Book Marks reviews of Ruth by Kate Riley Book Marks
Publisher
Riverhead Books
The arc of a woman’s life in a devout, insular community challenges our deepest assumptions about what infuses life with meaning. Ruth is raised in a snow globe of Christian communism, a world without private property, television, or tolerance for idle questions. Every morning she braids her hair and wears the same costume, sings the same breakfast song in a family room identical to every other family room in the community; every one of these moments is meant to be a prayer, but to Ruth they remain puzzles. Her life is seen in glimpses through childhood, marriage, and motherhood, as she tries to manage her own perilous curiosity in a community built on holy mystery. Is she happy?
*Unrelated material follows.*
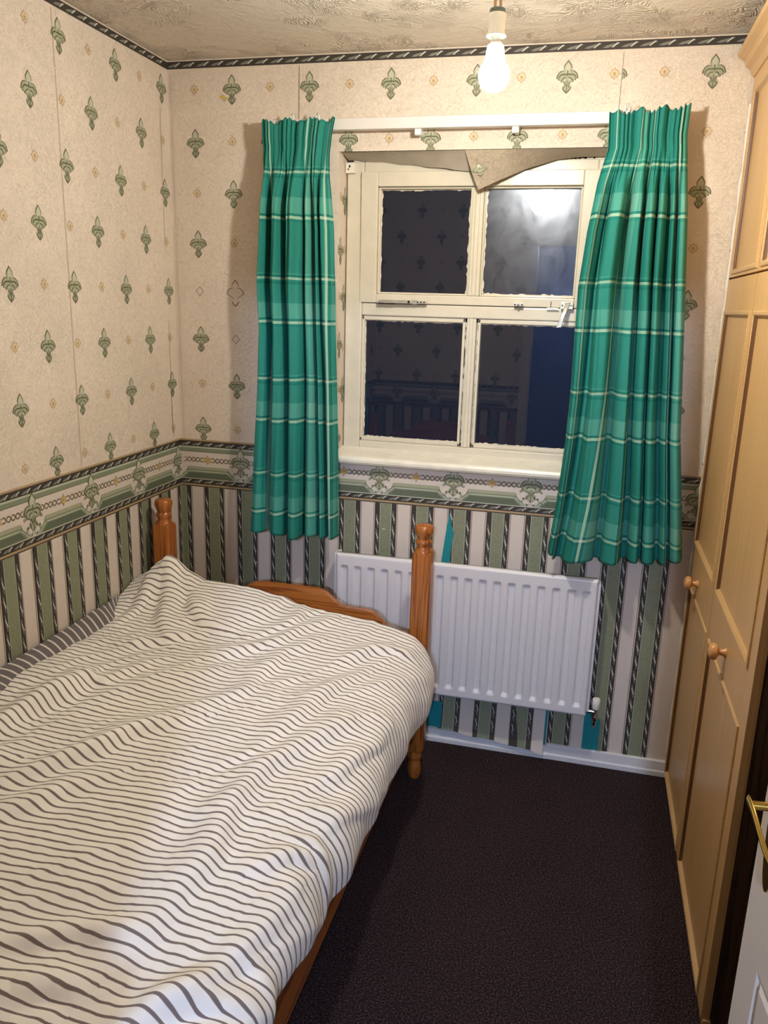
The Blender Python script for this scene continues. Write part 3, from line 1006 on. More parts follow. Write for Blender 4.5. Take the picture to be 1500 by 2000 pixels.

Might this in fact be happiness?
What The Reviewers Say
It would never work out, but I’m in love with Ruth … Many delights … Ruth doesn’t speak to us directly, but Riley’s narration is calibrated to reflect her protagonist’s evolving mind. That dynamic fidelity is all the more impressive for being almost imperceptible … Delightful buoyancy … The novel offers us life as seen through slits in a picket fence: We catch bright, sometimes hilarious moments, but the continuity of Ruth’s experience is splintered … Many graces.
Much of the book’s quirky humor comes from Riley’s deadpan tone and her juxtaposition of odd details … Grapples with free will and with valuing the collective over the individual … What a strange and wonderful book this is — emphasis on the strange. No, wait — emphasis on the wonderful.
There are inklings of greatness … It isn’t easy of access and won’t be to everyone’s taste … Defiantly strange … I respect this novel enough to say this in criticism: The reader waits for a second act, for a deepening or a new chord to appear, and it never quite does. Ruth begins to flatten about two-thirds of the way through. You end this novel swimming in the same water you entered … Is in touch with the oldest and darkest things in our makeup, yet revels in a very modern sense of what Riley calls ‘brainy female despair.’